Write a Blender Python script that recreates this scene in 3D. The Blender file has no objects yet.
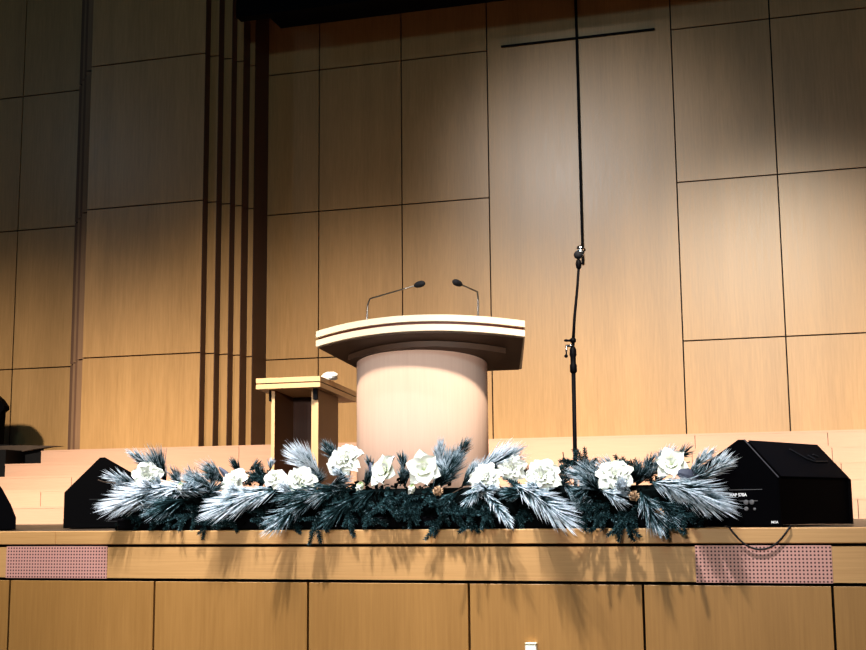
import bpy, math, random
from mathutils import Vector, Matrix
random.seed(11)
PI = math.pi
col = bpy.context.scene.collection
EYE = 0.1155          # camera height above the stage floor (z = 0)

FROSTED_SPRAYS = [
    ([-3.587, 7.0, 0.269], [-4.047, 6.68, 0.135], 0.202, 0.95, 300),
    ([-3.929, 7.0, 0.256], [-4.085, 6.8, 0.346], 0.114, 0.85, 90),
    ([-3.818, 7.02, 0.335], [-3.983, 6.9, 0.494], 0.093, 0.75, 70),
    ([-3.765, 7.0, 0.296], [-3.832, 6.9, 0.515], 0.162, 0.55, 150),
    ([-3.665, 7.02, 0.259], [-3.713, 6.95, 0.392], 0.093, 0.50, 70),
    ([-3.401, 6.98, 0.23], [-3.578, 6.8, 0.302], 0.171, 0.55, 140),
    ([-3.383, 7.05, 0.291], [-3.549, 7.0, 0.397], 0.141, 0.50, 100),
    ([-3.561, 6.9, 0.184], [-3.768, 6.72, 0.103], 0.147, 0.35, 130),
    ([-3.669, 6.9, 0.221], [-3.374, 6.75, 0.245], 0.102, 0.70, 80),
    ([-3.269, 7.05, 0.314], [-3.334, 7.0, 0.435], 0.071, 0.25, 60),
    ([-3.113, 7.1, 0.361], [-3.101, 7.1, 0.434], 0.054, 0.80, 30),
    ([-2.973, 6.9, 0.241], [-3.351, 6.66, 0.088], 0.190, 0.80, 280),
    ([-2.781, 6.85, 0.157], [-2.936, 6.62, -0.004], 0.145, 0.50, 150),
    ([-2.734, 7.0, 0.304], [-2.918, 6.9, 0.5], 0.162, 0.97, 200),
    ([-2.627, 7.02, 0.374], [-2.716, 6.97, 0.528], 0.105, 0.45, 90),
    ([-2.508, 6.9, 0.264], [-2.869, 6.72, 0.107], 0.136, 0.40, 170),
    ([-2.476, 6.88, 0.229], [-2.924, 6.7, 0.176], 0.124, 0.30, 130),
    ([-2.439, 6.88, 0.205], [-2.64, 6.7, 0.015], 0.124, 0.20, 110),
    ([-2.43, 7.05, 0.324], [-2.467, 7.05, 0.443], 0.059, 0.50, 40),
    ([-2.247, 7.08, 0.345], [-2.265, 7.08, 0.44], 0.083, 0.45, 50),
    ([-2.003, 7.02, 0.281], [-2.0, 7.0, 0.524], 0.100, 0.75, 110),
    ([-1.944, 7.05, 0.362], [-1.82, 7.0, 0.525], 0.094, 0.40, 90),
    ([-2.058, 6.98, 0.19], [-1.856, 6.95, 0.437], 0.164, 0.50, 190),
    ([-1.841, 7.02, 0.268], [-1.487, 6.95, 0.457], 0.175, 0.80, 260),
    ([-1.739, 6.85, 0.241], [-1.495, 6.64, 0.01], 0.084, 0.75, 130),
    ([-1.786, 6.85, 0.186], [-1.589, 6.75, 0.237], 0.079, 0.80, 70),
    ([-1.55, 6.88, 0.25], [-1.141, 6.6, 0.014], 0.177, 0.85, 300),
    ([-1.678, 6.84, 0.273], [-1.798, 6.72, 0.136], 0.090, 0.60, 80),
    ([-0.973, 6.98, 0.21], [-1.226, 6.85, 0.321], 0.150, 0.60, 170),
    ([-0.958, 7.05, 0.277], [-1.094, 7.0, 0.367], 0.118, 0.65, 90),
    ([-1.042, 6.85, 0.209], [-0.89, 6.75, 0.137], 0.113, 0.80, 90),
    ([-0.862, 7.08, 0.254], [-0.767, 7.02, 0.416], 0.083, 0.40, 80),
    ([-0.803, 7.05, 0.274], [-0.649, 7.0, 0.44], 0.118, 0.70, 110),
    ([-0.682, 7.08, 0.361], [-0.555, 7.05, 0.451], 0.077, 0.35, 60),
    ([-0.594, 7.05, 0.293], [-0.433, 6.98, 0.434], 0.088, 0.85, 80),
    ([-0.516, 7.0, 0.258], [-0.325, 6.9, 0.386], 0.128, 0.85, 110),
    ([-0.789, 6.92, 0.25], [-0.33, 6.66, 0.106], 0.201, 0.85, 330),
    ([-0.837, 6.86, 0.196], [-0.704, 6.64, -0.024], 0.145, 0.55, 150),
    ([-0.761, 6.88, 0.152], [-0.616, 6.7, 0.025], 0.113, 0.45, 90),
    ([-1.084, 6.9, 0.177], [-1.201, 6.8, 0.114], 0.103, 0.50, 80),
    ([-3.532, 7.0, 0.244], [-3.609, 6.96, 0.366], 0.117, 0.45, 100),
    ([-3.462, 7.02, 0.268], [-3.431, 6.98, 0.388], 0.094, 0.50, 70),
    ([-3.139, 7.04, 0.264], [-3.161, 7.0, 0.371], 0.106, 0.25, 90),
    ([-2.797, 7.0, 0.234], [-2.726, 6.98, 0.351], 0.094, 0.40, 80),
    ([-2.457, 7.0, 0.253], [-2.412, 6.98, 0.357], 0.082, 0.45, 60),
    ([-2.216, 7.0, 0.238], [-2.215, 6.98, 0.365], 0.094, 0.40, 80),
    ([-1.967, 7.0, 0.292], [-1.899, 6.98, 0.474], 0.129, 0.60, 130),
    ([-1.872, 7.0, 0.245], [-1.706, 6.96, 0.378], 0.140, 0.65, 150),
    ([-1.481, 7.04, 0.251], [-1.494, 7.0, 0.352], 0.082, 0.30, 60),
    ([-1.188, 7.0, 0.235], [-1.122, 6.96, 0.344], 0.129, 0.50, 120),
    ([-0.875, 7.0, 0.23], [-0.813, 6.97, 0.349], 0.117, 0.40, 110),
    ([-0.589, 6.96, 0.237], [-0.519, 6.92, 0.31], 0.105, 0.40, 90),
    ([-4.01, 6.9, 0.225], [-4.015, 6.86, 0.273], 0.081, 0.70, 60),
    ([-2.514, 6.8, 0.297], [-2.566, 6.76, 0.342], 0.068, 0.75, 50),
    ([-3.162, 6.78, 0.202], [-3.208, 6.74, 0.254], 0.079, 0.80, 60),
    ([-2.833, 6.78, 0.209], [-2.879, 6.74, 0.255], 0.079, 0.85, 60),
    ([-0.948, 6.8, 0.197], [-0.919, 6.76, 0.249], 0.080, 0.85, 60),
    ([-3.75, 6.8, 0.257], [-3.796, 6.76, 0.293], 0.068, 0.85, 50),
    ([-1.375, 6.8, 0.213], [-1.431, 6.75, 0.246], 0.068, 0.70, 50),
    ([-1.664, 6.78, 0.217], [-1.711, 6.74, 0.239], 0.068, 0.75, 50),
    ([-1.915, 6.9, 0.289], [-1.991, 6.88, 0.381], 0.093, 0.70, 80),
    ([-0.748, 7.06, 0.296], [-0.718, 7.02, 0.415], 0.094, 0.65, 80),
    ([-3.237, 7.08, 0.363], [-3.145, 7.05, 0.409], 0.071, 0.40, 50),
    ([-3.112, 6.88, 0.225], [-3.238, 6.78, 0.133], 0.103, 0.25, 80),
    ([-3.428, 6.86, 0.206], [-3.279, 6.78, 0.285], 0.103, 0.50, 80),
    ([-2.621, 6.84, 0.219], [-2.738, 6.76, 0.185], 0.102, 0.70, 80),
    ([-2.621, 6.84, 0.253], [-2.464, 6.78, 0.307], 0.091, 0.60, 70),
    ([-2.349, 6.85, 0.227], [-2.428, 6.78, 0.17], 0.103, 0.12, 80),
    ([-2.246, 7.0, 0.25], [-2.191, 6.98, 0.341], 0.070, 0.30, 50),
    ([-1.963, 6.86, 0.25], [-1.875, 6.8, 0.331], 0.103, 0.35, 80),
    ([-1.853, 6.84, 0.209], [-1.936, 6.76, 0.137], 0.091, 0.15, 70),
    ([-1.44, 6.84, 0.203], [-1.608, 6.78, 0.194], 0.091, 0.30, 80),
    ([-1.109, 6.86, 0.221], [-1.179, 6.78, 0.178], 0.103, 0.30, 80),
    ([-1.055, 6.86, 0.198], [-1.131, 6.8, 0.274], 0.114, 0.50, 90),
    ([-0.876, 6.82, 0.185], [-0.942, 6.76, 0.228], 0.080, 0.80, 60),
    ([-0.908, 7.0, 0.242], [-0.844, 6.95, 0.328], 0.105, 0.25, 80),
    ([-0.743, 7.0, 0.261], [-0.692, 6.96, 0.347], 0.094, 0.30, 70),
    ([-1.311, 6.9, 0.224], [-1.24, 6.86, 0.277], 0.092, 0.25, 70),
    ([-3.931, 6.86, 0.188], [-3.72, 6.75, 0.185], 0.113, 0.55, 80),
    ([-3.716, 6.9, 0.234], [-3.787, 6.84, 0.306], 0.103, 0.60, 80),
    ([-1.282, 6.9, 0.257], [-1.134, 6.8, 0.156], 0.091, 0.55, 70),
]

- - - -

### WORK INSTRUCTIONS
Repeat only what lies between the start of the data and the end of the line containing "EYE = 0.1155", exactly, with pictures left out.

### OUTPUT FOR THIS TASK
Write a Blender Python script that recreates this scene in 3D. The Blender file has no objects yet.
import bpy, math, random
from mathutils import Vector, Matrix
random.seed(11)
PI = math.pi
col = bpy.context.scene.collection
EYE = 0.1155          # camera height above the stage floor (z = 0)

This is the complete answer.